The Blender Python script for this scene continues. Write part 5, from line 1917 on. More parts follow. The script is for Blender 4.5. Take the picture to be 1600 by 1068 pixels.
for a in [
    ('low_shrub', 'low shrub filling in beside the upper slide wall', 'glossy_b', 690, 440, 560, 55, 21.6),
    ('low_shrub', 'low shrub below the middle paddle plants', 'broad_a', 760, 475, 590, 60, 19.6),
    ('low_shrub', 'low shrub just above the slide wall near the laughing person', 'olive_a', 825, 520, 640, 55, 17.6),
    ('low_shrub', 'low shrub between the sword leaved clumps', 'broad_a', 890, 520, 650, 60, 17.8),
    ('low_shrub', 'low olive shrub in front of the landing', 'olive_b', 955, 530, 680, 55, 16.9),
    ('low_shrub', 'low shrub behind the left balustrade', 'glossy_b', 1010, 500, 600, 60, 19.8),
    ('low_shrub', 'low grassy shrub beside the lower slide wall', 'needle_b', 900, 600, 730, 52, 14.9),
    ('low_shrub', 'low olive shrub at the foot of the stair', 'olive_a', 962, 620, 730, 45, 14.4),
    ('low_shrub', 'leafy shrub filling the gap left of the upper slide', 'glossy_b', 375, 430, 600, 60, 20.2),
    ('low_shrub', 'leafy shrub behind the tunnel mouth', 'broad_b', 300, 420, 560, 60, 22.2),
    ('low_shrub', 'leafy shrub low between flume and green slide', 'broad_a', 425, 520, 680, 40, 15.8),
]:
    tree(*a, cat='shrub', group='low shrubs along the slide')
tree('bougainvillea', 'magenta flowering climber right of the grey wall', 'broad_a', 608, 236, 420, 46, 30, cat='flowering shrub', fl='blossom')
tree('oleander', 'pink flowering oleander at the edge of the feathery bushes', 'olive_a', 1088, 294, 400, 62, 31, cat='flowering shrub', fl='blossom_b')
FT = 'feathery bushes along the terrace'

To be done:
Quote the data above in full, changing nothing.

The response:
The Blender Python script for this scene continues. Write part 5, from line 1917 on. More parts follow. The script is for Blender 4.5. Take the picture to be 1600 by 1068 pixels.
for a in [
    ('low_shrub', 'low shrub filling in beside the upper slide wall', 'glossy_b', 690, 440, 560, 55, 21.6),
    ('low_shrub', 'low shrub below the middle paddle plants', 'broad_a', 760, 475, 590, 60, 19.6),
    ('low_shrub', 'low shrub just above the slide wall near the laughing person', 'olive_a', 825, 520, 640, 55, 17.6),
    ('low_shrub', 'low shrub between the sword leaved clumps', 'broad_a', 890, 520, 650, 60, 17.8),
    ('low_shrub', 'low olive shrub in front of the landing', 'olive_b', 955, 530, 680, 55, 16.9),
    ('low_shrub', 'low shrub behind the left balustrade', 'glossy_b', 1010, 500, 600, 60, 19.8),
    ('low_shrub', 'low grassy shrub beside the lower slide wall', 'needle_b', 900, 600, 730, 52, 14.9),
    ('low_shrub', 'low olive shrub at the foot of the stair', 'olive_a', 962, 620, 730, 45, 14.4),
    ('low_shrub', 'leafy shrub filling the gap left of the upper slide', 'glossy_b', 375, 430, 600, 60, 20.2),
    ('low_shrub', 'leafy shrub behind the tunnel mouth', 'broad_b', 300, 420, 560, 60, 22.2),
    ('low_shrub', 'leafy shrub low between flume and green slide', 'broad_a', 425, 520, 680, 40, 15.8),
]:
    tree(*a, cat='shrub', group='low shrubs along the slide')
tree('bougainvillea', 'magenta flowering climber right of the grey wall', 'broad_a', 608, 236, 420, 46, 30, cat='flowering shrub', fl='blossom')
tree('oleander', 'pink flowering oleander at the edge of the feathery bushes', 'olive_a', 1088, 294, 400, 62, 31, cat='flowering shrub', fl='blossom_b')
FT = 'feathery bushes along the terrace'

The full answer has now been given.